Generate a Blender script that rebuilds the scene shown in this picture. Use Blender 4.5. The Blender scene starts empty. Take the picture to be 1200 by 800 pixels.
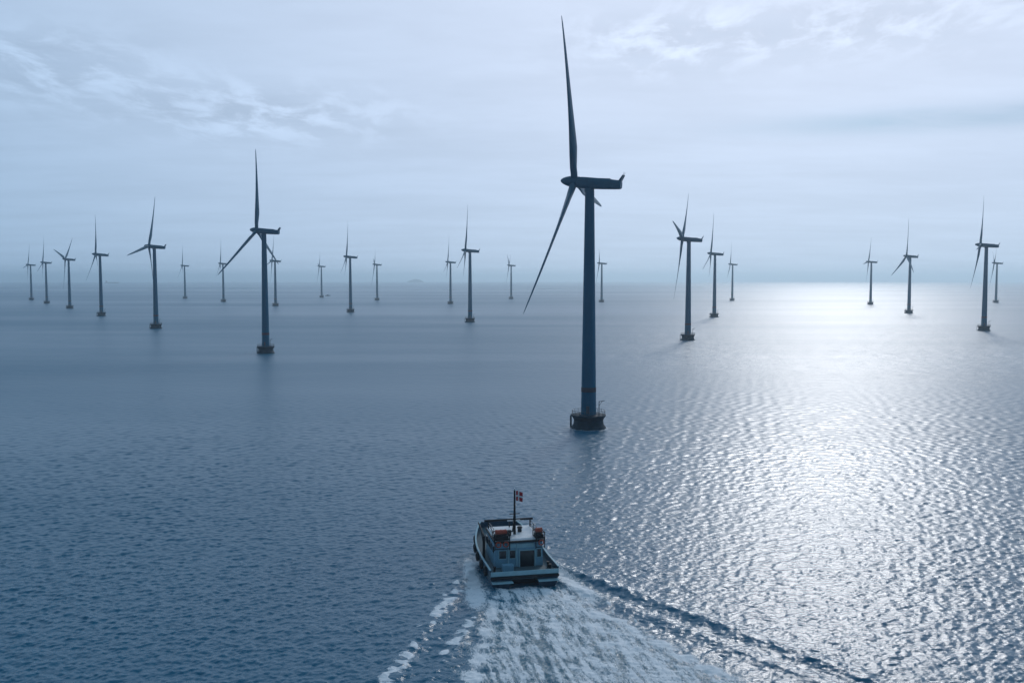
import bpy, bmesh, math, random
import numpy as np
from mathutils import Vector, Matrix
R_ = math.radians
scene = bpy.context.scene
col = scene.collection
RE = 6.371e6                      # earth radius: the sea really curves away

# ------------------------------------------------------------------ camera
CAM_H = 41.9
cam_d = bpy.data.cameras.new('camera')
cam = bpy.data.objects.new('camera', cam_d); col.objects.link(cam)
cam_d.sensor_width = 36.0; cam_d.lens = 36.0 * 1141 / 1200
cam_d.clip_start = 1.0; cam_d.clip_end = 80000
cam.location = (0, 0, CAM_H)
cam.rotation_euler = (R_(90) - math.atan(74 / 1141), 0, 0)
scene.camera = cam

# ------------------------------------------------------------------ sun, sky, exposure
SUN_EL, SUN_AZ = 25.0, 18.5       # azimuth to the right of the view axis (+Y)
sd = Vector((math.sin(R_(SUN_AZ)) * math.cos(R_(SUN_EL)), math.cos(R_(SUN_AZ)) * math.cos(R_(SUN_EL)), math.sin(R_(SUN_EL))))
sun_l = bpy.data.lights.new('sun', 'SUN'); sun_l.energy = 0.52; sun_l.angle = R_(9.5); sun_l.color = (1.0, 0.985, 0.975)
sun = bpy.data.objects.new('sun', sun_l); col.objects.link(sun)
sun.rotation_euler = (-sd).to_track_quat('-Z', 'Y').to_euler(); sun.location = (0, 0, 300)
scene.view_settings.view_transform = 'Standard'; scene.view_settings.look = 'None'
scene.view_settings.exposure = 0.56; scene.view_settings.gamma = 1.0; scene.view_settings.use_curve_mapping = False
scene.cycles.max_bounces = 6; scene.cycles.volume_bounces = 3
scene.cycles.sample_clamp_indirect = 6.0
scene.cycles.use_denoising = True; scene.cycles.use_adaptive_sampling = False

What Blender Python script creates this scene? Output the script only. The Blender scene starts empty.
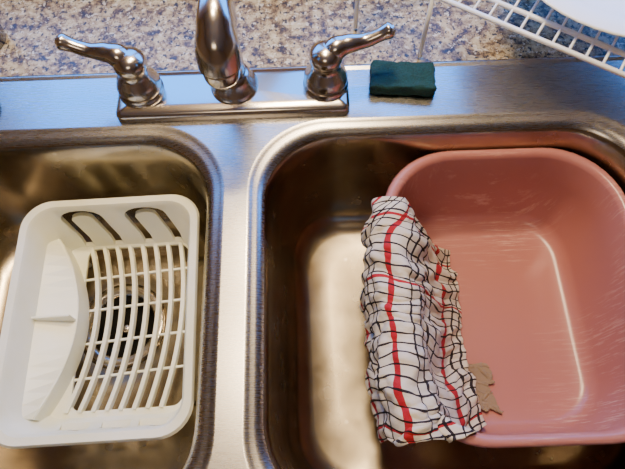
import bpy, bmesh, math, random
from mathutils import Vector, Matrix, noise
random.seed(4)
D=bpy.data; S=bpy.context.scene
def link(o): S.collection.objects.link(o); return o
def smooth(me,v=True):
    for p in me.polygons: p.use_smooth=v
def mesh(name,verts,faces,mat=None,sm=True,parent=None,uvs=None):
    me=D.meshes.new(name); me.from_pydata([tuple(v) for v in verts],[],faces); me.update()
    bm=bmesh.new(); bm.from_mesh(me); bmesh.ops.recalc_face_normals(bm,faces=bm.faces); bm.to_mesh(me); bm.free()
    if sm: smooth(me)
    o=link(D.objects.new(name,me))
    if mat: me.materials.append(mat)
    if parent: o.parent=parent
    return o
def empty(name,loc=(0,0,0)):
    o=link(D.objects.new(name,None)); o.location=loc; o.empty_display_size=.02; return o
def rr(x0,x1,y0,y1,r,z,n=8):
    pts=[]; r=max(r,1e-4)
    for cx,cy,a0 in((x1-r,y1-r,0),(x0+r,y1-r,90),(x0+r,y0+r,180),(x1-r,y0+r,270)):
        for i in range(n+1):
            a=math.radians(a0+90*i/n); pts.append(Vector((cx+r*math.cos(a),cy+r*math.sin(a),z)))
    return pts
def rrs(x0,x1,y0,y1,r,z,n=8,m=6):
    base=rr(x0,x1,y0,y1,r,z,n); out=[]
    for k in range(4):
        c=base[k*(n+1):(k+1)*(n+1)]; out+=c
        nx=base[((k+1)*(n+1))%len(base)]
        for j in range(1,m): out.append(c[-1].lerp(nx,j/m))
    return out
def loft(loops,closed=False,cap0=False,cap1=False):
    n=len(loops[0]); v=[p for l in loops for p in l]; f=[]
    L=len(loops)
    for i in range(L if closed else L-1):
        a=i*n; b=((i+1)%L)*n
        for j in range(n):
            k=(j+1)%n; f.append((a+j,a+k,b+k,b+j))
    if cap0: f.append(tuple(range(n))[::-1])
    if cap1: f.append(tuple((L-1)*n+j for j in range(n)))
    return v,f
def cr(pts,rad,sub=8):
    P=[Vector(p) for p in pts]; out=[];R=[]
    for i in range(len(P)-1):
        p0=P[max(i-1,0)];p1=P[i];p2=P[i+1];p3=P[min(i+2,len(P)-1)]
        for s in range(sub):
            t=s/sub
            out.append(.5*((2*p1)+(p2-p0)*t+(2*p0-5*p1+4*p2-p3)*t*t+(3*p1-p0-3*p2+p3)*t**3))
            u=t*t*(3-2*t); R.append(rad[i]*(1-u)+rad[i+1]*u)
    out.append(P[-1]);R.append(rad[-1]); return out,R
def tube(name,pts,rad,mat,seg=20,sub=8,parent=None,squash=None):
    if not hasattr(rad,'__len__'): rad=[rad]*len(pts)
    P,R=cr(pts,rad,sub) if sub>1 else ([Vector(p) for p in pts],list(rad))
    t=(P[1]-P[0]).normalized()
    up=Vector((0,0,1)) if abs(t.z)<.9 else Vector((0,1,0))
    nrm=(up-t*up.dot(t)).normalized(); loops=[]
    for i,p in enumerate(P):
        t=(P[min(i+1,len(P)-1)]-P[max(i-1,0)]).normalized()
        nrm=(nrm-t*nrm.dot(t)).normalized(); b=t.cross(nrm)
        sq=squash or 1
        loops.append([p+(nrm*math.cos(a)*sq+b*math.sin(a))*R[i] for a in [2*math.pi*k/seg for k in range(seg)]])
    v,f=loft(loops,cap0=True,cap1=True)
    return mesh(name,v,f,mat,True,parent)
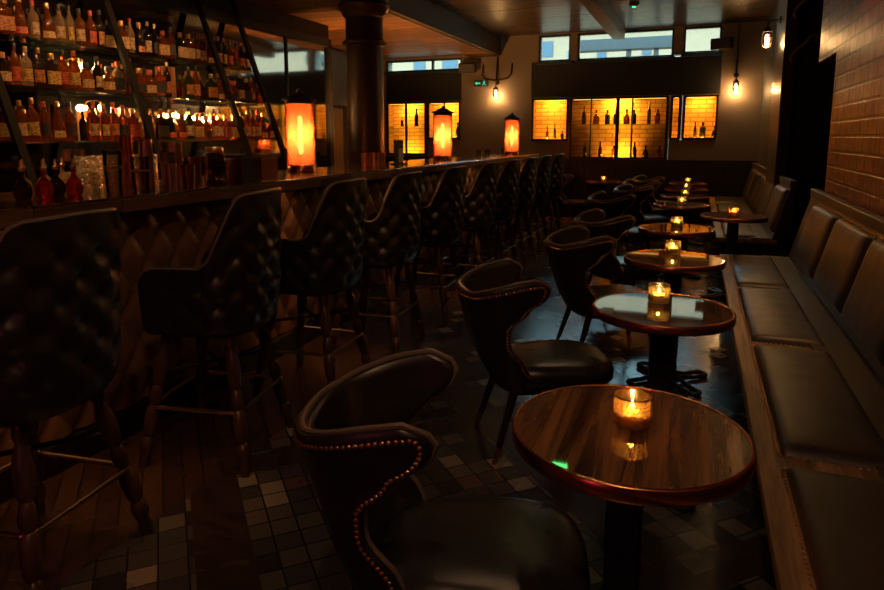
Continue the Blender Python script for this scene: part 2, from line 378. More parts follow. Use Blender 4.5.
# lit display niches (recessed into the far wall)
def niche(label, x0, x1, z0, z1, mull, shelf, depth=.27):
    e = thing('display_niche', label, 'display cabinet', (x0, FY, z0)); W, H = x1 - x0, z1 - z0; D = depth
    m = MB(); m.box(0, W, D, D + .02, 0, H); m.build('brick_lining', 'amberbrick', e, smooth=0)
    MB().box(0, W, 0, D, -.018, 0).box(0, W, 0, D, H, H + .018).box(-.018, 0, 0, D, 0, H).box(W, W + .018, 0, D, 0, H).build('niche_casing', 'benchwood', e, smooth=0)
    f = MB(); t = .03
    for a in ((0, W, 0, t), (0, W, H - t, H), (0, t, 0, H), (W - t, W, 0, H)): f.box(a[0], a[1], -.02, .02, a[2], a[3])
    for b, bw in mull: f.box(b - bw, b + bw, -.02, .02, 0, H)
    f.build('niche_frame', 'black', e, .003)
    if shelf: MB().box(.01, W - .01, .06, D - .01, shelf, shelf + .012).build('niche_shelf', 'shelfglass', e, smooth=0)
    # amber strip lamp hidden behind the head of the frame, washing the bricks
    MB().box(.05, W - .05, .03, .05, H - .035, H - .02).build('strip_lamp', M['strip'], e, smooth=0)
    for z, s in ((H - .04, 1),):
        light('strip_light', 'AREA', (W / 2, .07, z), NP * W, (1., .37, .03), parent=e, rot=aim((0, .62, -1)), shape='RECTANGLE', size=W - .1, size_y=.05)
    light('strip_light', 'AREA', (W / 2, .07, .03), NP * .55 * W, (1., .37, .03), parent=e, rot=aim((0, .62, 1)), shape='RECTANGLE', size=W - .1, size_y=.05)
    return e
M['strip'] = emit('amber_strip', (1., .5, .08), 2.)
NP = 12.
niche('small amber-lit brick niche at the left end of the wide display', -2.88, -2.21, 1.385, 2.145, [], None)
niche('largest amber-lit brick niche with a glass bottle shelf, centre of the wide display', -2.17, -.50, 1.065, 2.145, [(.12 + .25, .012), (.83, .03), (1.08, .012)], .60)
niche('narrow amber niche right beside the large shelf niche', -.455, -.30, 1.41, 2.145, [], None)
niche('small square amber-lit niche at the right end of the wide display', -.255, .285, 1.41, 2.145, [], None)
niche('amber-lit niche seen just right of the iron column', -5.86, -5.01, 1.10, 2.13, [(.42, .02)], .55)
niche('amber niche behind the middle bar lantern', -4.97, -4.29, 1.41, 2.13, [(.35, .015)], None)

# street seen through the upper windows
e = thing('building', 'pale stone building across the street, seen through the upper windows', 'building', (-2.5, 19.5, 0))
MB().box(-14, 14, 0, 1., -1, 5.6).box(-14, 14, -.15, 0, 4.55, 4.72).build('facade', 'facade', e, smooth=0)
for x, z, w_, h_ in ((-1.98, 3.82, .32, .45), (-1.2, 3.72, .3, .25), (-.35, 3.72, .25, .3), (.9, 3.75, .25, .25), (1.75, 3.75, .22, .6), (-6.2, 3.6, .4, .3), (-5.2, 3.6, .5, .3), (-3.9, 3.6, .3, .3)):
    o = MB().box(x, x + w_, -.03, .02, z, z + h_).build('window', 'facade_glass', e, smooth=0)
struct(MB().box(-18, 14, FY + .4, 40, -1.2, -1.1).build('floor', 'street', smooth=0))
tg = MB().box(-2.6, -.44, 14.2, 14.5, 3.26, 3.50).box(-1.5, -1.4, 14.3, 14.4, -1, 3.36).box(-.95, -.85, 14.3, 14.4, -1, 3.36).build('sign_board', 'black_l', None, .01)
tag(tg, 'dark horizontal board outside, crossing the middle upper window', 'board')

# beams
b = MB().box(-3.53, -3.49, -2.6, FY - .01, SZ - .02, CZ).box(-4.12, -3.49, -2.6, FY - .01, SZ - .04, SZ - .001)
struct(b.build('trim_2', 'beam', None, .006))
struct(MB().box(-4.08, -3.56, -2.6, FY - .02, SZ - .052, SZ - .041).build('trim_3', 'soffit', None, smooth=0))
struct(MB().box(-1.44, -1.24, -2.6, FY - .25, 3.09, CZ - .001).build('trim_4', 'beam_brown', None, .012))
# right side: brick wall, lintel, dark opening, pier, far panelling
WX = .96
struct(MB().box(WX, WX + .3, -2.6, 5.85, 0, 3.4).build('wall_right', 'brick', smooth=0))
struct(MB().box(WX, WX + .3, 5.85, 6.65, 2.10, 3.4).build('wall_right', 'brick', smooth=0))
struct(MB().box(WX + .3, 3.3, 5.6, 5.8, 0, 3.4).box(3.2, 3.3, 5.8, 8.2, 0, 3.4).build('wall_right', 'void', smooth=0))
struct(MB().box(.87, 3.3, 7.9, 8.2, 0, 3.4).build('wall_right', 'void', smooth=0))
struct(MB().box(.93, 1.3, 8.2, FY + .3, 0, 3.4).build('wall_right', 'bluegrey', smooth=0))
struct(MB().box(.80, .92, 7.86, 8.8, 0, CZ).build('trim_5', 'pierwood', None, .01))
struct(MB().box(.90, .928, 8.8, FY - .002, 0, 1.02).build('trim_6', 'darkpanel', None, .004))

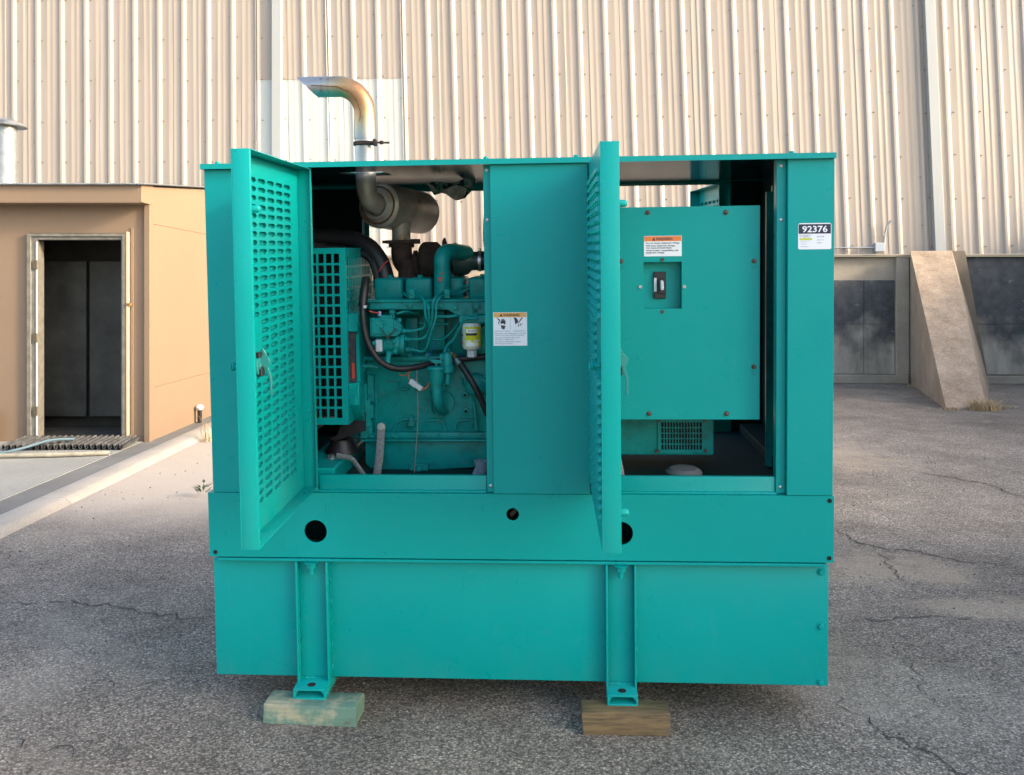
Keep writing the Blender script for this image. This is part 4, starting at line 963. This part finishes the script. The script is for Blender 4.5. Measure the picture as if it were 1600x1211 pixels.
cm = MB().lathe([(-.045, .04), (-.035, .062), (.0, .068), (.03, .058), (.045, .042), (.08, .042)], cpx, (1, 0, 0), 24).tube([(cpx[0], .60, cpx[2] + .05), (cpx[0] - .03, .56, cpx[2] + .062)], .022, 12)
ep(cm, "compressor_housing", mat("dull grey green casting", (.05, .10, .10), .45, .4), ang=50)
ih = MB().tube([(cpx[0] + .07, .60, cpx[2]), (cpx[0] + .2, .60, cpx[2]), (cpx[0] + .3, .6, cpx[2] + .05)], .044, 20, 0, 1)
ep(ih, "intake_hose", BLACK)
ep(MB().lathe([(0, .047), (.013, .047)], (cpx[0] + .075, .60, cpx[2]), (1, 0, 0), 22).box(cpx[0] + .078, cpx[0] + .086, .55, .60, cpx[2] + .045, cpx[2] + .058), "hose_clamp", ZINC)
ac = MB().lathe([(-.02, .10), (0, .135), (.28, .135), (.30, .10)], (-.150, .66, 1.93), (1, 0, -.05), 28).box(-.165, -.14, .50, .52, 1.86, 1.875).box(-.165, -.14, .50, .52, 1.885, 1.90)
ep(ac, "air_cleaner", BLACKP)
rh = MB().tube([(-1.077, 0.55, 1.912), (-0.938, 0.55, 1.881), (-0.816, 0.55, 1.88), (-0.694, 0.52, 1.858), (-0.628, 0.5, 1.792), (-0.594, 0.48, 1.697), (-0.587, 0.48, 1.601)], .040, 18, 0, 2)
ep(rh, "radiator_hose", BLACK, ang=70)
ep(MB().tube([(-0.89, 0.5, 1.841), (-0.776, 0.5, 1.828), (-0.666, 0.48, 1.804), (-0.632, 0.46, 1.731), (-0.628, 0.46, 1.659)], .016, 10, 0, 2), "bypass_hose", BLACK)
# radiator behind its cage
part(MB().box(-1.16, -.86, .12, 1.06, 1.06, 1.86), "radiator", BLACKP, bev=.01)
gd = MB(); G0, G1, H0, H1 = -.985, -.704, 1.108, 1.836
gd.box(G0, G1, .20, .2035, H0, H0 + .028).box(G0, G1, .20, .2035, H1 - .024, H1).box(G1 - .026, G1, .20, .2035, H0 + .028, H1 - .024)
nx_, nz_ = 8, 16; w0 = (G1 - .026 - G0) / nx_; h0 = (H1 - H0 - .052) / nz_
for i in range(nx_): gd.box(G0 + i * w0, G0 + i * w0 + .009, .20, .2035, H0 + .028, H1 - .024)
for k in range(1, nz_): gd.box(G0, G1 - .026, .2002, .2033, H0 + .028 + k * h0 - .0045, H0 + .028 + k * h0 + .0045)
gd.box(G1 - .0035, G1, .2035, .225, H0, H1).box(G1 - .0035, G1, .74, .77, H0, H1).box(G1 - .0035, G1, .225, .74, H0, H0 + .10).box(G1 - .0035, G1, .225, .74, H1 - .03, H1).box(G0, G1, .2035, .77, H1 - .0032, H1 - .0002)
ny_ = 17; d0 = .515 / ny_
for i in range(1, ny_): gd.box(G1 - .0035, G1, .225 + i * d0 - .005, .225 + i * d0 + .005, H0 + .10, H1 - .03)
for k in range(1, 14): gd.box(G1 - .0033, G1 - .0002, .225, .74, H0 + .10 + k * .0458 - .005, H0 + .10 + k * .0458 + .005)
gd.box(G1, G1 + .003, .245, .40, 1.33, 1.60)
part(gd, "fan_guard", TEAL, label="square mesh fan guard beside the radiator")
fn = MB()
for k in range(6):
    a = k * pi / 3; fn.hexa([(-.80 + dx, .62 + cos(a) * r + sin(a) * w, 1.47 + sin(a) * r - cos(a) * w) for r in (.06, .32) for w in (-.05, .05) for dx in (-.01 + w * .4, .0 + w * .4)])
fn.cyl((-.86, .62, 1.47), (-.72, .62, 1.47), .06, 16)
part(fn, "cooling_fan", BLACKP)
# belt and front cover
bg_ = MB().prism([(.235, 1.565), (.60, 1.60), (.60, 1.10), (.32, 1.10), (.225, 1.185), (.225, 1.275), (.25, 1.28), (.25, 1.485), (.225, 1.49)], -.708, -.664, 'yz')
ep(bg_, "belt_guard", TEAL, .003)
ep(MB().box(-.7085, -.678, .232, .249, 1.277, 1.488), "fan_belt", mat("worn drive belt", (.03, .028, .035), .7, var=.6, vscale=50), .003)
ep(MB().box(-.694, -.682, .229, .2325, 1.295, 1.36), "belt_tag", RED)
ep(MB().box(-.720, -.655, .36, .72, 1.03, 1.14).box(-.69, -.655, .33, .40, 1.02, 1.26).box(-.668, -.64, .325, .38, 1.07, 1.19).box(-.665, -.64, .335, .38, 1.03, 1.065), "timing_cover", TEALE, .005)
# injection pump
ip_ = MB().box(-.612, -.515, .22, .34, 1.470, 1.545).lathe([(0, .040), (.03, .040), (.032, .033), (.075, .034), (.078, .044), (.088, .044), (.09, .040), (.100, .040), (.102, .047), (.118, .047), (.12, .03)], (-0.592, 0.27, 1.432), (1, 0, 0), 24)
ip_.box(-.575, -.52, .232, .30, 1.535, 1.556).lathe([(0, .036), (.02, .034)], (-0.517, 0.25, 1.503), (0, -1, 0), 20)
ip_.cyl((-0.527, 0.26, 1.534), (-0.526, 0.26, 1.577), .0115, 14).lathe([(0, .016), (.010, .016)], (-0.526, 0.26, 1.561), (0, 0, 1), 6).cyl((-0.539, 0.24, 1.398), (-0.544, 0.22, 1.358), .012, 12).lathe([(0, .020), (.014, .018)], (-0.538, 0.25, 1.407), (0, 0, -1), 14)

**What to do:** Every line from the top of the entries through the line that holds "scene.camera = cam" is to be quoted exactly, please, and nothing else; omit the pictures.

**Task solution:**
Generate a Blender script that rebuilds the scene shown in this picture. Use Blender 4.5. The Blender scene starts empty. Take the picture to be 1200 by 800 pixels.
import bpy, bmesh, math, random
import numpy as np
from mathutils import Vector, Matrix
R_ = math.radians
scene = bpy.context.scene
col = scene.collection
RE = 6.371e6                      # earth radius: the sea really curves away

# ------------------------------------------------------------------ camera
CAM_H = 41.9
cam_d = bpy.data.cameras.new('camera')
cam = bpy.data.objects.new('camera', cam_d); col.objects.link(cam)
cam_d.sensor_width = 36.0; cam_d.lens = 36.0 * 1141 / 1200
cam_d.clip_start = 1.0; cam_d.clip_end = 80000
cam.location = (0, 0, CAM_H)
cam.rotation_euler = (R_(90) - math.atan(74 / 1141), 0, 0)
scene.camera = cam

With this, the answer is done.